Imagine you were Geoffrey Bible, CEO of Philip Morris. You would have two overriding goals: First, to limit your liability from lawsuits in the United States. Second, to make sure nothing interfered with your plans to expand massively abroad.
In the deal the tobacco industry concluded with 40 state attorneys general last June, Bible and the other tobacco executives achieved both of these aims. The deal gave the industry effective immunity from lawsuits, by precluding class action lawsuits, preventing punitive damage awards to those who sue the industry and setting an annual cap that would assure the industry was required to pay no more than $5 billion a year to victims who successfully sued the tobacco companies. And it did absolutely nothing to curb Big Tobacco's overseas expansion.
The exclusion of international issues from the deal was not a simple oversight. When some of the attorney general negotiators raised it, Big Tobacco dismissed it out of hand. In the face of industry obstinacy, the attorneys general quickly capitulated.
In fact, the June deal would actually make matters worse internationally. The deal specifically denied the Food and Drug Administration authority to regulate tobacco exports. It stated that, in the event of bankruptcy, the tobacco companies would be able to segment profits from overseas sales from their domestic bankruptcy payment obligations. And it denied foreign victims of the U.S. tobacco companies their limited right of access to U.S. courts. Unfortunately, many of these flaws have been replicated in several of the pending tobacco bills under congressional consideration.
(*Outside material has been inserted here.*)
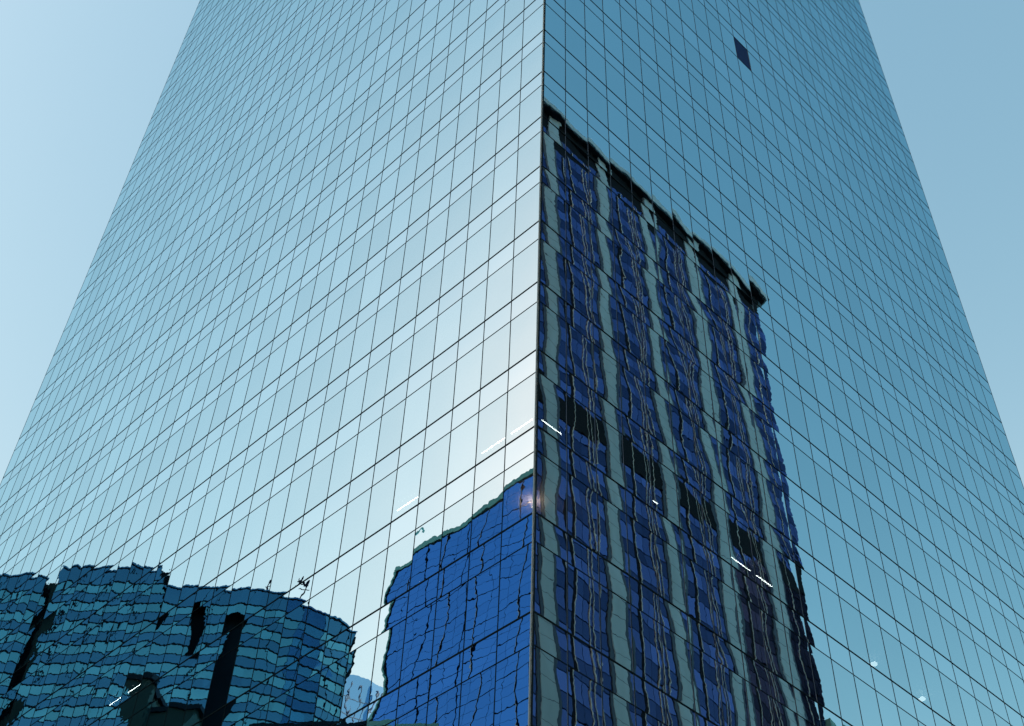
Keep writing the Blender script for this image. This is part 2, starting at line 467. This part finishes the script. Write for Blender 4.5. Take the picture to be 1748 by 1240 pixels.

What happens to the Tobacco Lords' foreign operations is of tremendous importance both to the health of the tobacco companies and, more importantly, to the health of millions of people around the world. Philip Morris and R.J. Reynolds sell approximately two-thirds of their cigarettes overseas, and make nearly half their profits on foreign sales. These sales do not just displace other companies sales. U.S. tobacco companies' marketing strategies create more smokers. After South Korea opened its market to U.S. companies in 1988, for example, smoking rates among male Korean teens rose from 18.4 percent to 29.8 percent in a single year. The rate among female teens more than quintupled, from 1.6 percent to 8.7 percent. With smoking rates rising in the Third World due to rising incomes, corporate tobacco pushing and other causes, the World Health Organization predicts tobacco-related deaths worldwide will rise from 3 million to 10 million by the 2020s, with 70 percent of those fatalities in the developing world. There is, however, reason to be hopeful that Geoffrey Bible and his associates will not succeed in their scheme to protect industry profits and continue uninhibited addicting millions around the globe. Even as prospects for tobacco company special protections are fading on Capitol Hill, a group of legislators have crafted an international tobacco control package that would begin to address Big Tobacco's international misconduct.
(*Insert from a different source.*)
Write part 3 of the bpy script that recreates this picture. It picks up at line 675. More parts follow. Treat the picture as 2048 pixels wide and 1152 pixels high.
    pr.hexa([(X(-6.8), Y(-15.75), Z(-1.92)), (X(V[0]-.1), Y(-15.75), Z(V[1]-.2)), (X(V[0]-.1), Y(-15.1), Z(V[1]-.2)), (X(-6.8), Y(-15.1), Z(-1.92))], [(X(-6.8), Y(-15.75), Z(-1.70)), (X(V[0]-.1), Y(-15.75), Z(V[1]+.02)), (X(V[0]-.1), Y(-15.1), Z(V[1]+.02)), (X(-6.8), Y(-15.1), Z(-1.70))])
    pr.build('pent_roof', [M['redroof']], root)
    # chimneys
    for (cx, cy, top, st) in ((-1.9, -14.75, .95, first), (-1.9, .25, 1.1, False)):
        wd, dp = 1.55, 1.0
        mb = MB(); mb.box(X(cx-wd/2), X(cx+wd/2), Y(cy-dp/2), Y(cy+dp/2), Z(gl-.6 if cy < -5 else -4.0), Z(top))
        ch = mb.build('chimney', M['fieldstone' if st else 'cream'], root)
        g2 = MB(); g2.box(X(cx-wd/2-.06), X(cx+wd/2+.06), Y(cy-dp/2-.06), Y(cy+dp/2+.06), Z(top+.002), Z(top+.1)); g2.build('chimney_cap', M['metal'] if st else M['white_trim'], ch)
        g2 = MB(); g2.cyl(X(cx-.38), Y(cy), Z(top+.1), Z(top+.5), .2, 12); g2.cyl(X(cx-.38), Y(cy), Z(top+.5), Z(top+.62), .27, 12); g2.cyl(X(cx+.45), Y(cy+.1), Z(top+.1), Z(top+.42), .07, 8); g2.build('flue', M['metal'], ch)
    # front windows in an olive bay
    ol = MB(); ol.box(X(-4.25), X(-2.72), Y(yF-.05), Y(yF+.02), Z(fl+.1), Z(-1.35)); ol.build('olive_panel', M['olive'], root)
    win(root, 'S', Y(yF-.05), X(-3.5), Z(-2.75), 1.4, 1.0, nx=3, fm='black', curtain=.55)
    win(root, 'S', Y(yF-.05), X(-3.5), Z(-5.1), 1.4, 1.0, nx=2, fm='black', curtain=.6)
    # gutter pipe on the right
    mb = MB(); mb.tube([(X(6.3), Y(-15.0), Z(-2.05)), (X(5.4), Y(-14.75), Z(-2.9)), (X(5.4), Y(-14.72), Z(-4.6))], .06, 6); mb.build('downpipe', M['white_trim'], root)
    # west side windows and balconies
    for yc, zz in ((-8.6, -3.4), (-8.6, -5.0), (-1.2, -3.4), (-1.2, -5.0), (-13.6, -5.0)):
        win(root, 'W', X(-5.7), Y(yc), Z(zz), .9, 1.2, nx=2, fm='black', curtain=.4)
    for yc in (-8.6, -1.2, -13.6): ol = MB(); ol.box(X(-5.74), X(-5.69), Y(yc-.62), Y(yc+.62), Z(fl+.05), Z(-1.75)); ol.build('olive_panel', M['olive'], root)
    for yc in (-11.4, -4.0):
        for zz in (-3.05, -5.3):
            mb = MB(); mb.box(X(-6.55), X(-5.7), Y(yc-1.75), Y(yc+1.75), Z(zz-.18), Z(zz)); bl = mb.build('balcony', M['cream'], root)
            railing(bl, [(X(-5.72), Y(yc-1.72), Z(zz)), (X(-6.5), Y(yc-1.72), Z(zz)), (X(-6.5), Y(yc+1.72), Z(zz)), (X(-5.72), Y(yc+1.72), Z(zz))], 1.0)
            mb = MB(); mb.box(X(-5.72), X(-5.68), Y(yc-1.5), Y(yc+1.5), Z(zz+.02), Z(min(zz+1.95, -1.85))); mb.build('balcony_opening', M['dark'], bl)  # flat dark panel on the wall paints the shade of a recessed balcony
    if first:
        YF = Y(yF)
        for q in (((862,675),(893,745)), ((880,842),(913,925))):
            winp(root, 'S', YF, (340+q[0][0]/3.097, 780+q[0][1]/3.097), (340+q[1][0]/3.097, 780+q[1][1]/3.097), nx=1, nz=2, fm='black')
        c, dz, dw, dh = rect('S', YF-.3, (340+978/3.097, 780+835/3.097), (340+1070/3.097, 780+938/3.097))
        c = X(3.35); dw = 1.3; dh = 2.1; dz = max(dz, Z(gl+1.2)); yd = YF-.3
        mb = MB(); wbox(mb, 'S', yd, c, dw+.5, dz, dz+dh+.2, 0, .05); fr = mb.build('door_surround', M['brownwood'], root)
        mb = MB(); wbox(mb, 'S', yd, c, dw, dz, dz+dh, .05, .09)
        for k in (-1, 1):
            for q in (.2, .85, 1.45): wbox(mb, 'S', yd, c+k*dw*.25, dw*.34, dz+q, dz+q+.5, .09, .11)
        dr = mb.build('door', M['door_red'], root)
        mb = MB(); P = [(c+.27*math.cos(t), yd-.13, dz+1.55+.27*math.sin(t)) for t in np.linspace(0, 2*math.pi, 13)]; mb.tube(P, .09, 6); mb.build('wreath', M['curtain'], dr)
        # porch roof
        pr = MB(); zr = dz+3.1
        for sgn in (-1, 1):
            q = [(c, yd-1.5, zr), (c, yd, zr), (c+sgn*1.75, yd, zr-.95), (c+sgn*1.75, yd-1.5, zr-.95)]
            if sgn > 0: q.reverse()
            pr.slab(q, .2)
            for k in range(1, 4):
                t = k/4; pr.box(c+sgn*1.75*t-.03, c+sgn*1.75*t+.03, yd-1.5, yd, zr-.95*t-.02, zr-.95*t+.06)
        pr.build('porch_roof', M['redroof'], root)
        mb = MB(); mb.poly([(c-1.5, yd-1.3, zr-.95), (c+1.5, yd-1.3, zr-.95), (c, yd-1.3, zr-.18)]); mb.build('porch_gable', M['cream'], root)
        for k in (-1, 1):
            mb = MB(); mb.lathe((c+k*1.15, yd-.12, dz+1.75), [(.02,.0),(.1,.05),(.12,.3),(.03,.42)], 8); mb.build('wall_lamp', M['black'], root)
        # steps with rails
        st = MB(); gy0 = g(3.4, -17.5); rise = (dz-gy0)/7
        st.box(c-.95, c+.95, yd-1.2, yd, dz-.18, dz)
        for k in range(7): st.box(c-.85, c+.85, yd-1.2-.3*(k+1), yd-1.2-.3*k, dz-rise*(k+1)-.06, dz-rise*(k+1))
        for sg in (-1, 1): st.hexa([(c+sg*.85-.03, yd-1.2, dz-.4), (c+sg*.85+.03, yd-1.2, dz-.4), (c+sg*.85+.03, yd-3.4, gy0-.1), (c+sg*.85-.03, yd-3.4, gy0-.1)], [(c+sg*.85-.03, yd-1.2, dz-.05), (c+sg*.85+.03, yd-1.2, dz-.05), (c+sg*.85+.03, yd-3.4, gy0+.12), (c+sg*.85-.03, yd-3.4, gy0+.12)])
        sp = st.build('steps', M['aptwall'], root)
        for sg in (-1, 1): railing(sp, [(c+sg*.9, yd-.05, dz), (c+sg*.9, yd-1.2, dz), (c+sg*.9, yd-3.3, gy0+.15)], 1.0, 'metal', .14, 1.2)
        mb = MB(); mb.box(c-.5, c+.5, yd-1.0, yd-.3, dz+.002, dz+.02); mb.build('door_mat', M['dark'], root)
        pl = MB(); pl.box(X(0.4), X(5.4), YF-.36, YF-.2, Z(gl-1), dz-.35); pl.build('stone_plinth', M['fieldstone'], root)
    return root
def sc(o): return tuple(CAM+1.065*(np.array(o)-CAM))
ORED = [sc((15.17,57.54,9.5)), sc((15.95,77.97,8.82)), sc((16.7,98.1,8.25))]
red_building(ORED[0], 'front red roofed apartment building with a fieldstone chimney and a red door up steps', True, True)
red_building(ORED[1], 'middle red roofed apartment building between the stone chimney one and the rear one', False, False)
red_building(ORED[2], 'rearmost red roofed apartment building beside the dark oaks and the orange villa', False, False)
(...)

In late February, Senators Richard Durbin, D-Illinois, Frank Lautenberg, D-New Jersey, Paul Wellstone, D-Minnesota, and Ron Wyden, D-Oregon, joined with Representatives Lloyd Doggett, D-Texas, and Frank Pallone, D-New Jersey, to announce a legislative initiative that would require U.S. tobacco companies to adhere to at least as stringent marketing and labeling standards overseas as domestically.
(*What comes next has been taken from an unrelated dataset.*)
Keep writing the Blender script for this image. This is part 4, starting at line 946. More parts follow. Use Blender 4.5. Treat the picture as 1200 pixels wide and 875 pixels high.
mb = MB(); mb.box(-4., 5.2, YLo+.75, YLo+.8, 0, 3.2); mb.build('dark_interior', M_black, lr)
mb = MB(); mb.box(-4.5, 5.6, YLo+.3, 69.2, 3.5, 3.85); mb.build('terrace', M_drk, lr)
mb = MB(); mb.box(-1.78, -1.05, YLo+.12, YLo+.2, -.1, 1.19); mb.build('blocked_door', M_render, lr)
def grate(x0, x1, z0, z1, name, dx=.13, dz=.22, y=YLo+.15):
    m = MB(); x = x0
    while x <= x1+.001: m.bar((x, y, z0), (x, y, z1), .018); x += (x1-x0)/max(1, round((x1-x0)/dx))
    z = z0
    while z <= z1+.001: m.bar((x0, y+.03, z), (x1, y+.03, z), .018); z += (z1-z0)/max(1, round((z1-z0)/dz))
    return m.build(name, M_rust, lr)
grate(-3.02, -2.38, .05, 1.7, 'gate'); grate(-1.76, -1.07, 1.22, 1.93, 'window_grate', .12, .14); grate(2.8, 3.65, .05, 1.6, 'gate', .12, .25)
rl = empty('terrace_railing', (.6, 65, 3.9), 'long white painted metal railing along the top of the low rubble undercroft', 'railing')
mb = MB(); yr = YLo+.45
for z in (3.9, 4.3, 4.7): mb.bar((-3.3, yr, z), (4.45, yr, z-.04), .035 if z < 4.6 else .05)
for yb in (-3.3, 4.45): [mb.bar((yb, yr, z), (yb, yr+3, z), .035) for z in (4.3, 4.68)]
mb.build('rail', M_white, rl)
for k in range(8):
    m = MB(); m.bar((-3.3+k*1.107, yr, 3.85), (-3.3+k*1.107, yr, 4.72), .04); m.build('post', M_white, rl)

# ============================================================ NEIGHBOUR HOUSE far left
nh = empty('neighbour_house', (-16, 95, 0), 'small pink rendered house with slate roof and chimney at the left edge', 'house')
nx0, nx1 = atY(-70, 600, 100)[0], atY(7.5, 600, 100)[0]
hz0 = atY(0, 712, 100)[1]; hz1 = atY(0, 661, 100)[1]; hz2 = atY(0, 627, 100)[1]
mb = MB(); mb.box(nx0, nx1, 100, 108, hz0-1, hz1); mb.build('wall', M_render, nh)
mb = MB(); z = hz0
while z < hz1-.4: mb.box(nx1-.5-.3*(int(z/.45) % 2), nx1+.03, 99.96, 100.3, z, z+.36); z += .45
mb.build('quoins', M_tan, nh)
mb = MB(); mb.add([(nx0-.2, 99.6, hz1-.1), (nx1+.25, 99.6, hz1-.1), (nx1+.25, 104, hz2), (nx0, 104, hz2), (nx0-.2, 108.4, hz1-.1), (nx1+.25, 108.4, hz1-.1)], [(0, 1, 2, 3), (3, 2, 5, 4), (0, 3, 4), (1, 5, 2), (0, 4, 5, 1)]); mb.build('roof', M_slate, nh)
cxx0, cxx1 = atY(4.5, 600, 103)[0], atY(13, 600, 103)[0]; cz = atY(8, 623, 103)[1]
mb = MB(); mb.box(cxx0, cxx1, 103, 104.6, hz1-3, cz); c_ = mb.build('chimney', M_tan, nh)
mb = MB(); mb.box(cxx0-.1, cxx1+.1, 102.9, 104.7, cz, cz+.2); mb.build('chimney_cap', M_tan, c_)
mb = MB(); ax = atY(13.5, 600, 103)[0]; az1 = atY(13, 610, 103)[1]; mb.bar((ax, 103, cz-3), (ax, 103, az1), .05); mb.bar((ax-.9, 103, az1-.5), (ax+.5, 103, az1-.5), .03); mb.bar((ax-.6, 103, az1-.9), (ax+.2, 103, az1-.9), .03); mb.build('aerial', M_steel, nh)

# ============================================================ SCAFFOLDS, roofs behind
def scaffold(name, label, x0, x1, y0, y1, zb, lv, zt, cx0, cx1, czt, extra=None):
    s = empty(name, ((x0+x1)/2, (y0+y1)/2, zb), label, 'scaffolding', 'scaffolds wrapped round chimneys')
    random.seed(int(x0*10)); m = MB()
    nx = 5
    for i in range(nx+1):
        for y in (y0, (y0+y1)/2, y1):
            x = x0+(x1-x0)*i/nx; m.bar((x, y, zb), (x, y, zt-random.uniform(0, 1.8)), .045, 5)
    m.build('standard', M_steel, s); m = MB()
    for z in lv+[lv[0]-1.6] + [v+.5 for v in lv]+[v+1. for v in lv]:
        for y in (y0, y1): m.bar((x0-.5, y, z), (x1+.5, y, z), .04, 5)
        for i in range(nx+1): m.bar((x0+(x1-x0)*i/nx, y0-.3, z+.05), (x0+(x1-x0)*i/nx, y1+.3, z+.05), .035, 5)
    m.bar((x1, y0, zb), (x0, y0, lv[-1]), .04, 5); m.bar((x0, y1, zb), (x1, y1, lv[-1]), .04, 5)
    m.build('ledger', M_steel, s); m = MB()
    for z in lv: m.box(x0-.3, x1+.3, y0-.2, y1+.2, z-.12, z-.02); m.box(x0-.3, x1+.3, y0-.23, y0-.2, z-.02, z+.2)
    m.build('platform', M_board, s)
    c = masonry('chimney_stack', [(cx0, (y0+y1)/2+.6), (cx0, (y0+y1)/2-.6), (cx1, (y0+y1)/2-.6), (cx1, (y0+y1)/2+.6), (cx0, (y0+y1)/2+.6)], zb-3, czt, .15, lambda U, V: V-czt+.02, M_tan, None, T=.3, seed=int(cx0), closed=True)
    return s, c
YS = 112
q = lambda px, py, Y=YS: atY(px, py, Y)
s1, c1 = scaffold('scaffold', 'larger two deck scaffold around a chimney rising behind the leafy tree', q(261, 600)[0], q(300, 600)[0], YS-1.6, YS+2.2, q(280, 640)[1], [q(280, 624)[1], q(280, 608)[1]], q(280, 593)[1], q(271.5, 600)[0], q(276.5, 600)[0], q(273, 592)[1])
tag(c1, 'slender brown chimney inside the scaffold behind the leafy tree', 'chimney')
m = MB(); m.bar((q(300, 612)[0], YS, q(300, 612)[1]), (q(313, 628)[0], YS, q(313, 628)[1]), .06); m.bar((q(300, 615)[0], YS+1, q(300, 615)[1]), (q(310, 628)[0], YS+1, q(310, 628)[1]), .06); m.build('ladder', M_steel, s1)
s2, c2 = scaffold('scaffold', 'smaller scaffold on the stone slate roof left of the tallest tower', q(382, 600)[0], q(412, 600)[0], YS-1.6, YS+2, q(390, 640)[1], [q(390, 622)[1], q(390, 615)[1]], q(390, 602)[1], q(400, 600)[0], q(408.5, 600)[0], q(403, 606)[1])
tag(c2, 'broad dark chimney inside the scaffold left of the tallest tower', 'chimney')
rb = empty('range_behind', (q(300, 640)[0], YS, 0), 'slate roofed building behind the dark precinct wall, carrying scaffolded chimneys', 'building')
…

Other provisions of the package would: prohibit the U.S. government from promoting U.S. tobacco interests in foreign markets; impose tough anti-smuggling provisions on tobacco products; and support governmental and non-governmental tobacco control efforts, including television counteradvertisements urging people not to smoke, in developing countries and in Eastern Europe and the former Soviet Union. Some Republican support for at least portions of the package is expected to be forthcoming.
Imagine that instead of Geoffrey Bible, you were a parent of a 15-year-old in Beijing or Seoul, in Nairobi or Sao Paulo, in Moscow or Kiev. In recent years, the U.S. tobacco companies have begun introducing a host of slick marketing techniques -- free cigarette giveaways, sponsorships of rock concerts and sports events, discotheque dance nights, promotional t-shirts, hats and other attire, and many others -- that make smoking seem cool, hip, sophisticated and very, very American. Smoking rates among teens are rising. Wouldn't you hope that the U.S. government would at least ensure that U.S. tobacco companies not expose your child to deceptive marketing strategies that are outlawed or about to be banned in the United States?